─── DATASET EXTRACT ───

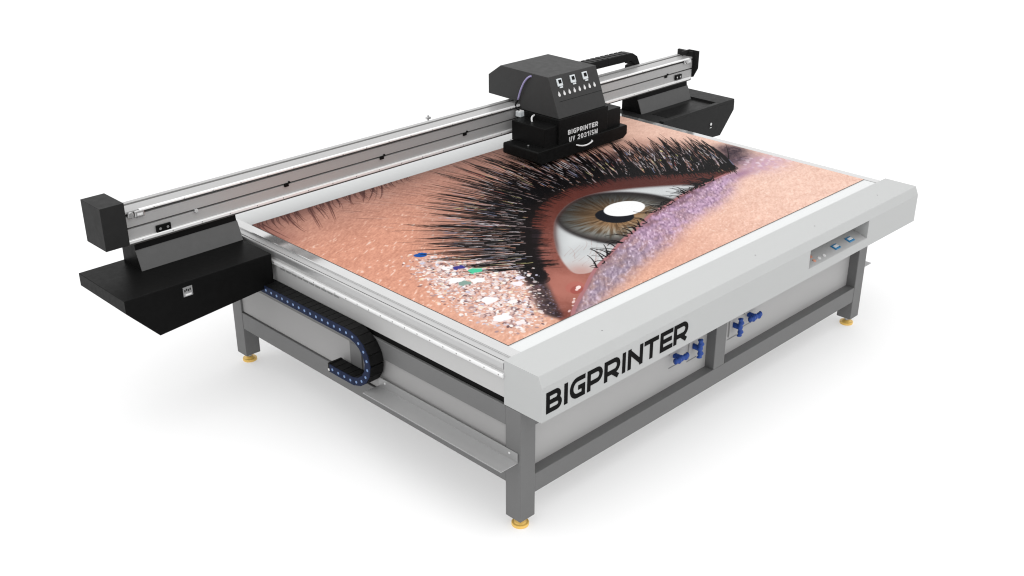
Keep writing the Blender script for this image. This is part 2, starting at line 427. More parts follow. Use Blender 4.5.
# ---- cable tray and cable chain on the left, tray on the right
def cable_tray(x, s, y0, y1):
    t = MB()
    t.prism([(x, .0185), (x, .070), (x+s*.003, .070), (x+s*.003, .0225), (x+s*.105, .0225), (x+s*.105, .0185)], 'y', y0, y1)
    for y in (y0+.05, y1-.05): t.cyl((x+s*.003, y, .052), (s, 0, 0), .006, .002, 10, M['pale'])
    t.build('cable_tray', M['shelf'], P)
cable_tray(-.1115, -1, -.172, .80)
cable_tray(2.9025, 1, -.172, .85)
def chain(name, path, width_axis, w0, w1, thick, pitch, side_mat, dots, parent):
    """drag chain: a row of links along a path in a plane; the side plates carry round pins"""
    mb = MB()
    P2 = [Vector(p) for p in path]
    d = [0]
    for a, b in zip(P2, P2[1:]): d.append(d[-1]+(b-a).length)
    def at(s):
        for i in range(len(P2)-1):
            if s <= d[i+1]: 
                t = (s-d[i])/(d[i+1]-d[i]); return P2[i].lerp(P2[i+1], t), (P2[i+1]-P2[i]).normalized()
        return P2[-1], (P2[-1]-P2[-2]).normalized()
    n_ = round(d[-1]/pitch); pitch = d[-1]/n_
    put = (lambda q_, w: (w, q_.x, q_.y)) if width_axis == 'x' else (lambda q_, w: (q_.x, w, q_.y))
    for k in range(n_):
        gp = .0012 if dots else .007
        a, ta = at(k*pitch+gp); b, tb = at((k+1)*pitch-gp)
        na, nb = Vector((-ta.y, ta.x)), Vector((-tb.y, tb.x))
        h = thick/2
        q4 = [a+na*h, a-na*h, b-nb*h, b+nb*h]
        mb.faces([put(v, w0+.004) for v in q4]+[put(v, w1) for v in q4], [(0, 1, 2, 3), (4, 5, 6, 7), (0, 1, 5, 4), (1, 2, 6, 5), (2, 3, 7, 6), (3, 0, 4, 7)], M['chain'], .002)
        h = thick/2-.001
        a, ta = at(k*pitch-.003 if k else 0); b, tb = at(min((k+1)*pitch+.001, d[-1])); na, nb = Vector((-ta.y, ta.x)), Vector((-tb.y, tb.x))
        q4 = [a+na*h, a-na*h, b-nb*h, b+nb*h]
        sh = .0006*(k % 2)
        mb.faces([put(v, w0+sh) for v in q4]+[put(v, w0+.006) for v in q4], [(0, 1, 2, 3), (4, 5, 6, 7), (0, 1, 5, 4), (1, 2, 6, 5), (2, 3, 7, 6), (3, 0, 4, 7)], side_mat)
        if dots:
            c, _ = at((k+.5)*pitch); cv = put(c, w0+.002)
            mb.cyl(cv, (-1, 0, 0) if width_axis == 'x' else (0, -1, 0), .0075, .003, 12, M['chain_dot'], bevel=.001)
    return mb.build(name, M['chain'], parent)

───

## THE EXERCISE
Print the full listing exactly, dropping the pictures.

## SOLUTION TO THE PROBLEM
Keep writing the Blender script for this image. This is part 2, starting at line 427. More parts follow. Use Blender 4.5.
# ---- cable tray and cable chain on the left, tray on the right
def cable_tray(x, s, y0, y1):
    t = MB()
    t.prism([(x, .0185), (x, .070), (x+s*.003, .070), (x+s*.003, .0225), (x+s*.105, .0225), (x+s*.105, .0185)], 'y', y0, y1)
    for y in (y0+.05, y1-.05): t.cyl((x+s*.003, y, .052), (s, 0, 0), .006, .002, 10, M['pale'])
    t.build('cable_tray', M['shelf'], P)
cable_tray(-.1115, -1, -.172, .80)
cable_tray(2.9025, 1, -.172, .85)
def chain(name, path, width_axis, w0, w1, thick, pitch, side_mat, dots, parent):
    """drag chain: a row of links along a path in a plane; the side plates carry round pins"""
    mb = MB()
    P2 = [Vector(p) for p in path]
    d = [0]
    for a, b in zip(P2, P2[1:]): d.append(d[-1]+(b-a).length)
    def at(s):
        for i in range(len(P2)-1):
            if s <= d[i+1]: 
                t = (s-d[i])/(d[i+1]-d[i]); return P2[i].lerp(P2[i+1], t), (P2[i+1]-P2[i]).normalized()
        return P2[-1], (P2[-1]-P2[-2]).normalized()
    n_ = round(d[-1]/pitch); pitch = d[-1]/n_
    put = (lambda q_, w: (w, q_.x, q_.y)) if width_axis == 'x' else (lambda q_, w: (q_.x, w, q_.y))
    for k in range(n_):
        gp = .0012 if dots else .007
        a, ta = at(k*pitch+gp); b, tb = at((k+1)*pitch-gp)
        na, nb = Vector((-ta.y, ta.x)), Vector((-tb.y, tb.x))
        h = thick/2
        q4 = [a+na*h, a-na*h, b-nb*h, b+nb*h]
        mb.faces([put(v, w0+.004) for v in q4]+[put(v, w1) for v in q4], [(0, 1, 2, 3), (4, 5, 6, 7), (0, 1, 5, 4), (1, 2, 6, 5), (2, 3, 7, 6), (3, 0, 4, 7)], M['chain'], .002)
        h = thick/2-.001
        a, ta = at(k*pitch-.003 if k else 0); b, tb = at(min((k+1)*pitch+.001, d[-1])); na, nb = Vector((-ta.y, ta.x)), Vector((-tb.y, tb.x))
        q4 = [a+na*h, a-na*h, b-nb*h, b+nb*h]
        sh = .0006*(k % 2)
        mb.faces([put(v, w0+sh) for v in q4]+[put(v, w0+.006) for v in q4], [(0, 1, 2, 3), (4, 5, 6, 7), (0, 1, 5, 4), (1, 2, 6, 5), (2, 3, 7, 6), (3, 0, 4, 7)], side_mat)
        if dots:
            c, _ = at((k+.5)*pitch); cv = put(c, w0+.002)
            mb.cyl(cv, (-1, 0, 0) if width_axis == 'x' else (0, -1, 0), .0075, .003, 12, M['chain_dot'], bevel=.001)
    return mb.build(name, M['chain'], parent)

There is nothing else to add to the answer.